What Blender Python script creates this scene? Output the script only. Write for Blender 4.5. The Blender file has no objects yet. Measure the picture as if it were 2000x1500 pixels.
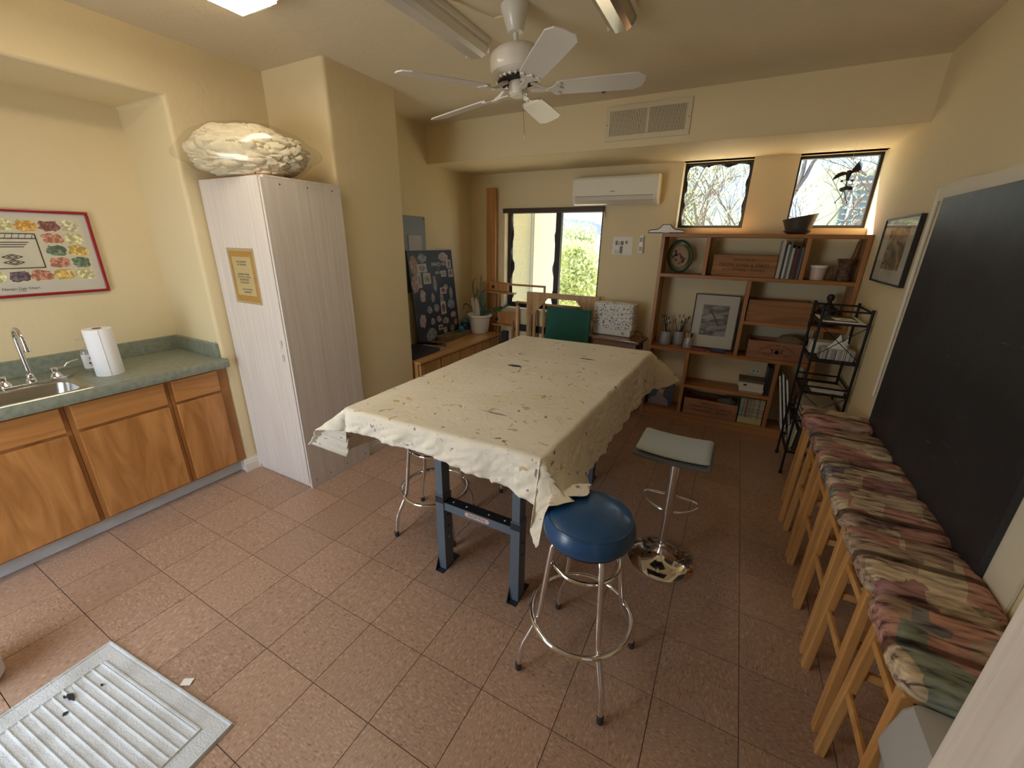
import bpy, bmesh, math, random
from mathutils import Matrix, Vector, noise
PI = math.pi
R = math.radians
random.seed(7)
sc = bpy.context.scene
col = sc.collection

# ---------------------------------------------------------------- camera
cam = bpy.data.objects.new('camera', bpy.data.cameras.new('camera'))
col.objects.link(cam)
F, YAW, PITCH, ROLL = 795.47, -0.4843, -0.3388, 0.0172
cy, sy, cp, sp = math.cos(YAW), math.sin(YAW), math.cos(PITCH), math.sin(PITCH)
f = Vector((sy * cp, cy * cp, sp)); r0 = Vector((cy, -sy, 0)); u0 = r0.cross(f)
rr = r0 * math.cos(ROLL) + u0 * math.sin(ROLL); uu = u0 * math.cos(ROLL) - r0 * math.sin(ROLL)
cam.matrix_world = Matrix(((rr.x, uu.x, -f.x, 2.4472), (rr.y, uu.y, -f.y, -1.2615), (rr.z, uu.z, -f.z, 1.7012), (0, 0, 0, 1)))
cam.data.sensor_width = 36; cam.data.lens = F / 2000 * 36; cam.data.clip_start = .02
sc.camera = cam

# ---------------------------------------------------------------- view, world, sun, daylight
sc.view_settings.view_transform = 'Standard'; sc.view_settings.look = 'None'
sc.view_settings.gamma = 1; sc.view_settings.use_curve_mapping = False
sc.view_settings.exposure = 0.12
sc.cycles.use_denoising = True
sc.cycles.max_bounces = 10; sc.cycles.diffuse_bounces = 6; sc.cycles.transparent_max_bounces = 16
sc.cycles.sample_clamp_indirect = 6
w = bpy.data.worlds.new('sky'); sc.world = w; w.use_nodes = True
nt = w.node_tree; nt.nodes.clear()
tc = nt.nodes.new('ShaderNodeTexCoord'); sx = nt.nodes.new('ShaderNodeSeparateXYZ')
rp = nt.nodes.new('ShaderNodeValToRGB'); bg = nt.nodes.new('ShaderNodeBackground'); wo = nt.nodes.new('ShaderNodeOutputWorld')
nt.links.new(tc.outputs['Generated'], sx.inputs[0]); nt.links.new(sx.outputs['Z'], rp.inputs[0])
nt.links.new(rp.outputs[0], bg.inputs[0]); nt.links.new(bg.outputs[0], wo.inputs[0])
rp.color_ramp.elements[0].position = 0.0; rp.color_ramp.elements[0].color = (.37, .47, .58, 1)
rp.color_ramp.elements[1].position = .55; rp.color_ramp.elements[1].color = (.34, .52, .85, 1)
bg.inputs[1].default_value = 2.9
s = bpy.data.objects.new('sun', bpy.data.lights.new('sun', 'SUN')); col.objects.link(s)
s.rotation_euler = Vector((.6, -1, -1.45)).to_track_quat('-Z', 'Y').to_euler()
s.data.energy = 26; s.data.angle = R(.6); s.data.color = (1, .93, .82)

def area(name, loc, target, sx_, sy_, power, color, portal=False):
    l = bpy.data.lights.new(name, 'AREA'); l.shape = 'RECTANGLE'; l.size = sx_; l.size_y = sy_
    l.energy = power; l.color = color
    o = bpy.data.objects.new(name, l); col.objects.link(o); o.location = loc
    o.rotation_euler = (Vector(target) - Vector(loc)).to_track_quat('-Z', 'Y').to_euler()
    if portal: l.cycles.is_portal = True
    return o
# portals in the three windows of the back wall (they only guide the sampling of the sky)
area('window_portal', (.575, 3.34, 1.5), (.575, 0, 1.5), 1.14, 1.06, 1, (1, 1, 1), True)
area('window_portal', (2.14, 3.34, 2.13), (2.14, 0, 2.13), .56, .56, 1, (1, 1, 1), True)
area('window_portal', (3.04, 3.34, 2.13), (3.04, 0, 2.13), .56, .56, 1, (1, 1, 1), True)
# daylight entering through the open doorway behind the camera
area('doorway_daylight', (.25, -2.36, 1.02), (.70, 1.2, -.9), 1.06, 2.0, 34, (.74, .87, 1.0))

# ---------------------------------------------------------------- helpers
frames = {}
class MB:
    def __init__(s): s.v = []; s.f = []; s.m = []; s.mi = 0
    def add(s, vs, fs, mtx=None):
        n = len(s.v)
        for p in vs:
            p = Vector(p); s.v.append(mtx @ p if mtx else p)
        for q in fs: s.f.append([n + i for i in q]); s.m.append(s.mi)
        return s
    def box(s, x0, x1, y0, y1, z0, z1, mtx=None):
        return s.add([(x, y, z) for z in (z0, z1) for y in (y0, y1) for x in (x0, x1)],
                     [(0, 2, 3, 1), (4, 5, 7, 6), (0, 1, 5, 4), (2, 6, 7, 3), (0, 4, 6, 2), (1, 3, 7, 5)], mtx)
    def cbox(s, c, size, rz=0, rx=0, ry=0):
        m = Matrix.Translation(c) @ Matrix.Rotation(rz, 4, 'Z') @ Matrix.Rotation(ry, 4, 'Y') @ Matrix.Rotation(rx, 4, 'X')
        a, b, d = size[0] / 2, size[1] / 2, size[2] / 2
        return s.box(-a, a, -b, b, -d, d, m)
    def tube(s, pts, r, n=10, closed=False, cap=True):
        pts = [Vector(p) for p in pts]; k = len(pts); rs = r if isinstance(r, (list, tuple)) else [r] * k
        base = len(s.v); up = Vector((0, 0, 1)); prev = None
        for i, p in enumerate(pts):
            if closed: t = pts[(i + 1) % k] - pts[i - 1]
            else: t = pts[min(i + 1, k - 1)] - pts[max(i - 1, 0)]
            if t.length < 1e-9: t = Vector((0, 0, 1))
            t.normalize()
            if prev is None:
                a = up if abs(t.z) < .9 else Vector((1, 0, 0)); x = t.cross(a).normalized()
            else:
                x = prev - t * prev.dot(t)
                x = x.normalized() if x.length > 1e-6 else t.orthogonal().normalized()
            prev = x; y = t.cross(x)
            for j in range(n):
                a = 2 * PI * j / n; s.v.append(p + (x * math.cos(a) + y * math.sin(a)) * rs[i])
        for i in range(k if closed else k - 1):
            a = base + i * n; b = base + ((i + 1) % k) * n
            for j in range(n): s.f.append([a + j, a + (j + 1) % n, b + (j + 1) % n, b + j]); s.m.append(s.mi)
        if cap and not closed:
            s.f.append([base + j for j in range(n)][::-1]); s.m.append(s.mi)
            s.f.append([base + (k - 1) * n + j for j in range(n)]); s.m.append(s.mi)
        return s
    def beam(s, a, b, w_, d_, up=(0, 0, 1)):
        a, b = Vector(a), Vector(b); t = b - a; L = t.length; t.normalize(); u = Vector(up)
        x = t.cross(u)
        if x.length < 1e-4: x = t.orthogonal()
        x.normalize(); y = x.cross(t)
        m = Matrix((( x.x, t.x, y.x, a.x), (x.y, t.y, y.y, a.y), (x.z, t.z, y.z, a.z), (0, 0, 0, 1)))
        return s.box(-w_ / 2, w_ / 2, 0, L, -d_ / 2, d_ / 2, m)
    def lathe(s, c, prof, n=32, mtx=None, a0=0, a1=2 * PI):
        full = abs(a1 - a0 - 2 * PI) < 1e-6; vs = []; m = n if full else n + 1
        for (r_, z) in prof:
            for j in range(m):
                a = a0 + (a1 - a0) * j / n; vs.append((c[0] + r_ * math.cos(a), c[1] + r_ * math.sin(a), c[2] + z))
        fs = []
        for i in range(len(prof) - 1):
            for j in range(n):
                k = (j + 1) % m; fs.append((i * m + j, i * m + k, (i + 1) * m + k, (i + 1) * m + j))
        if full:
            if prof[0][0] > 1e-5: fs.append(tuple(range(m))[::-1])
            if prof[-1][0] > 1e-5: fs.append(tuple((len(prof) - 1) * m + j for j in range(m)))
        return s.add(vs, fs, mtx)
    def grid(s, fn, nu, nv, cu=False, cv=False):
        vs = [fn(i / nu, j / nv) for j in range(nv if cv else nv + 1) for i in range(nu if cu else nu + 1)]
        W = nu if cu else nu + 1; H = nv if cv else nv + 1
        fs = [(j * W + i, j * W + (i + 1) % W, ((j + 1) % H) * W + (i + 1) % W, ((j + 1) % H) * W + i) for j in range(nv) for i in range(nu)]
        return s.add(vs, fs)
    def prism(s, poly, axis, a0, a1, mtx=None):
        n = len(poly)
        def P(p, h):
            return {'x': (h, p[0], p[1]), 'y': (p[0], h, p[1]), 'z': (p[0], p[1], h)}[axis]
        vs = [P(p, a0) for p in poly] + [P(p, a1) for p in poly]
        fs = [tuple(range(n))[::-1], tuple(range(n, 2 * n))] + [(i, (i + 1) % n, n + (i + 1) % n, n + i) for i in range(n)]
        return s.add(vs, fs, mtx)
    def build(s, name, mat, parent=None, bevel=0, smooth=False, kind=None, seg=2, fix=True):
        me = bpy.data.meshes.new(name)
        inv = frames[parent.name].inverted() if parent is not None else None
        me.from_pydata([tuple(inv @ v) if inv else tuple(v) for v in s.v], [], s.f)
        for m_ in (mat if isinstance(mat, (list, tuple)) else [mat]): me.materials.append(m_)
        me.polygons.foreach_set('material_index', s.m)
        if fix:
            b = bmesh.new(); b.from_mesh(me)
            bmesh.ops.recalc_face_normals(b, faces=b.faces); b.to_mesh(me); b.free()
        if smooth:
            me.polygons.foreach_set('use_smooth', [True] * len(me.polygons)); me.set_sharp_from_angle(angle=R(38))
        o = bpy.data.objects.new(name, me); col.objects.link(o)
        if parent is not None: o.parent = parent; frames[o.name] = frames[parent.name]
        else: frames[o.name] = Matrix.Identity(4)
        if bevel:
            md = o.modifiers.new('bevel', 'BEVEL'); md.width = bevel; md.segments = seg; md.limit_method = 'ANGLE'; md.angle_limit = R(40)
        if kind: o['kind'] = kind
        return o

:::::

## Problem
Reproduce the material above from its first line through the line containing "col = sc.collection", both ends included, and skip every picture.

## Exercise output
What Blender Python script creates this scene? Output the script only. Write for Blender 4.5. The Blender file has no objects yet. Measure the picture as if it were 2000x1500 pixels.
import bpy, bmesh, math, random
from mathutils import Matrix, Vector, noise
PI = math.pi
R = math.radians
random.seed(7)
sc = bpy.context.scene
col = sc.collection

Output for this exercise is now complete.